Robert Feilbogen, former energy chief at AIG Trading Group in Greenwich, Conn., which included energy derivatives, has filed a lawsuit against the firm for "breach of contract." The complaint, a copy of which was obtained by DW, has been filed with the U.S. District Court of the District of Connecticut. It claims AIG terminated his employment contract in July and that the firm failed to honor a guarantee to pay a USD1.3 million bonus, which Feilbogen claim shad been promised for 2003. In the complaint Feilbogen is seeking lost remuneration and legal costs. AIG announced it was merging AIG-TG with AIG Financial Products in the summer (DW, 6/1). The lawsuit is being pursued against both entities.

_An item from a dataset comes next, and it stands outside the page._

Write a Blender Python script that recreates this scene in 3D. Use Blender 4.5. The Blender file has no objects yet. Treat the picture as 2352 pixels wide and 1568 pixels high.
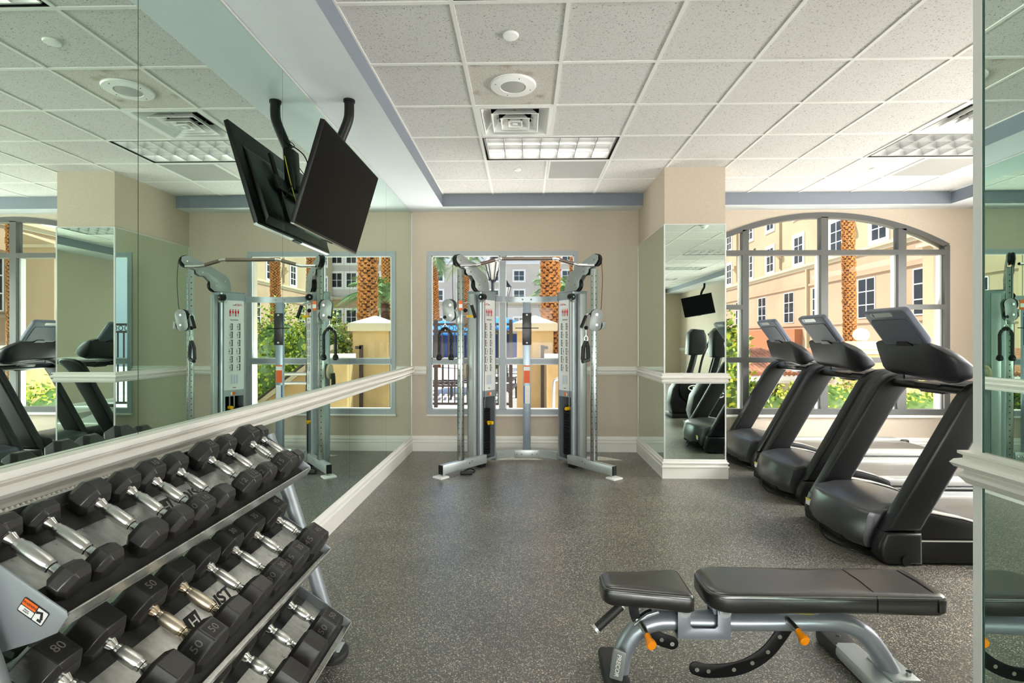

Feilbogen could not be reached. Anne Vladeck, attorney at Vladeck, Waldman, Elias & Engelhard in New York, which is representing Feilbogen, declined to comment beyond what is stated in the complaint. Joe Norton, spokesman at parent group AIG in New York, declined comment.

The complaint alleges that Feilbogen was told in April that the energy group, in which he had been responsible for developing a business plan as well as all administrative and trading duties, was to be transferred from AIG-TG to AIG-FP. The complaint states that Marty Wayne, managing director at AIG-FP, sent a letter in June in which Feilbogen was told that his employment was moving to AIG-FP, and that he would work as a managing director in the Energy Group, reporting to Wayne. In the letter he was promised a base salary of USD250,000 and told he would be eligible for additional discretionary compensation, it added.

The complaint continued that the letter also stated that it "superseded all prior discussions, agreements and understandings of any kind and nature between [Feilbogen] and AIG-TG or AIG-FP regarding the terms of [his] employment." Wayne, who was on vacation and could not be reached for comment, suggested to Feilbogen that he sign the letter, it said.

Feilbogen then wrote to Joseph Cassano, president of AIG-FP, stating that he would sign the letter if the "superseded" quote were removed and the firm agreed to honor the previously promised USD1.3 million bonus, according to the complaint. It said that Cassano replied on July 9 that Feilbogen could choose to sign the letter as written, or resign from his post. Feilbogen did not sign the letter and was informed by Douglas Poling, general counsel at AIG-FP, on the same day, that his employment with the firm had been terminated "as a result of his decision to resign," it added. Cassano did not respond to messages left with his assistant and Poling did not return calls.